Thursday, February 11, 2010

A few things that aren't as easy as they seem - no pun intended

Some time ago it was decided that sewing the single dipping lug sail for the Monomoy did not justify the expense of a canvas sewing machine. So for the last two weeks or so, I've been cutting out and seaming the panels by hand. I don't want to go into a whole dissertation about sailmaking, but I should mention a few good resources. Emiliano Marino's The Sailmaker's Apprentice has been very helpful in designing the sail and providing basic information about seaming and construction. Next your local sailmaker - in my case crazy Irishman Jerry Mullins. I invariably find nothing so useful as consulting a professional, for two important reasons 1) they provide a lot of common sense guidance on your specific project, and 2) there is now someone to laugh at you if you give up. Both are important when setting out to sew your first sail, and Jerry is an exceedingly splendid source of both requirements.
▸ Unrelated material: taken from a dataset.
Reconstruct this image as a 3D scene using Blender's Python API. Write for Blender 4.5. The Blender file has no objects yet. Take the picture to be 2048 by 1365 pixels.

I did have a slight leg up in starting my first sail. Marino urges first time canvas workers to make a ditty bag by hand. Cool! Been there, done that! Back in school I made three or four, each of which served various uses from collapsible bucket that can be hidden under a coat (for use in pranks) to a stirrup (don't ask) to one that caught a friend's sea sickness in the South Atlantic. That bag I gave away as a gift soon after. But I do have some canvas working experience. And raiding my stores, sure enough, there were about half a dozen needles, my old roping palm and an ungodly huge ball of beeswax (where the hell was that when I was making boat soup last time?!). Work started in my living room in earnest, partially because the lofting bay is taken up by the molds of the 24-foot Launch and partly because this is my 'I'm feeling lazy' project. After all, most of my time doing it is spent sitting on my ass, listening to Mahler. It should be remarked, by the way, that Mahler or Brahms both provide great seaming music. Sibelius should not be attempted - you might find yourself skewering your hand on the needle intentionally if it's allowed to go on for too long. Just sayin'.

So now, after two weeks of stretching folded strips of canvas across my living room floor and sewing until my hands look like they belong on Ed Norton in Fight Club, the sail's panels are all one solid mass of folded canvas. In the next week I'm going to hijack a gymnasium somewhere so I can lay it all out and mark the perimeter, then start in on tabling and patching. All in all it will be some time before I attempt to show this work to anybody, lest they should figure out that I'm not having fights I can't talk about in my basement after midnight.